WHAT IS BEING ASKED: In the listing below, find every line containing "script" and copy it out.

LISTED ENTRIES:
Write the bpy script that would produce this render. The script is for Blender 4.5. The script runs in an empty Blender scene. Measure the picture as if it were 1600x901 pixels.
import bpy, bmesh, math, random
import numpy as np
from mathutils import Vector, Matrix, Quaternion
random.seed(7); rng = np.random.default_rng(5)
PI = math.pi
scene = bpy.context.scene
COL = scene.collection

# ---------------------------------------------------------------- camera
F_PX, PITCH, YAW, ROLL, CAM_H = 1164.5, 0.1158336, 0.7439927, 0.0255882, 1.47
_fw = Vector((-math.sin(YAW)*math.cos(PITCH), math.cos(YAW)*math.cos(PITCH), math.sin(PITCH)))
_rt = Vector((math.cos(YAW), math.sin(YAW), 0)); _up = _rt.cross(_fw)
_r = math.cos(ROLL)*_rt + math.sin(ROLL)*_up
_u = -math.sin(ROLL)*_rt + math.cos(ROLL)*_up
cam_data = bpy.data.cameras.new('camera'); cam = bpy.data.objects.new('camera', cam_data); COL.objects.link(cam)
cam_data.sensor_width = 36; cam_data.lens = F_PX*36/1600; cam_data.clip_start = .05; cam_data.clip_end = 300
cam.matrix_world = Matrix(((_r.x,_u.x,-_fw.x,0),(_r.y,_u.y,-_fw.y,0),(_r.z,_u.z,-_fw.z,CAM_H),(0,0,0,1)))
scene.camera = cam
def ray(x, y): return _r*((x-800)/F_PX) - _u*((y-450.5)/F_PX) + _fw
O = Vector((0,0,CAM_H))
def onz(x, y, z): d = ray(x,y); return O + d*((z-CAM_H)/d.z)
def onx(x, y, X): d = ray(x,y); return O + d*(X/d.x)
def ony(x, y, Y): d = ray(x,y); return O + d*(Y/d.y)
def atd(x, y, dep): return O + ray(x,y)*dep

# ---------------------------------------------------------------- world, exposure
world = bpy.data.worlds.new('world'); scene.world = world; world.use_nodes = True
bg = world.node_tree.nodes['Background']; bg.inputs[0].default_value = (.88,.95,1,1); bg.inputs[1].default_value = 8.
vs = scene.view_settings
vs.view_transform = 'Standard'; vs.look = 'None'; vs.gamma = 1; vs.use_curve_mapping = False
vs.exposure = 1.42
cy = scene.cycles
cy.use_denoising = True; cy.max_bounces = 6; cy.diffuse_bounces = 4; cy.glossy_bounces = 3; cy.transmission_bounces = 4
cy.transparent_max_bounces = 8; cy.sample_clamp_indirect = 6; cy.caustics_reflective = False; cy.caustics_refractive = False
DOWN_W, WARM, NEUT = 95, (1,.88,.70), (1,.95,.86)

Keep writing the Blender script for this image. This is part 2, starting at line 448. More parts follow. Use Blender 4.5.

COMPLETE ANSWER:
Write the bpy script that would produce this render. The script is for Blender 4.5. The script runs in an empty Blender scene. Measure the picture as if it were 1600x901 pixels.
Keep writing the Blender script for this image. This is part 2, starting at line 448. More parts follow. Use Blender 4.5.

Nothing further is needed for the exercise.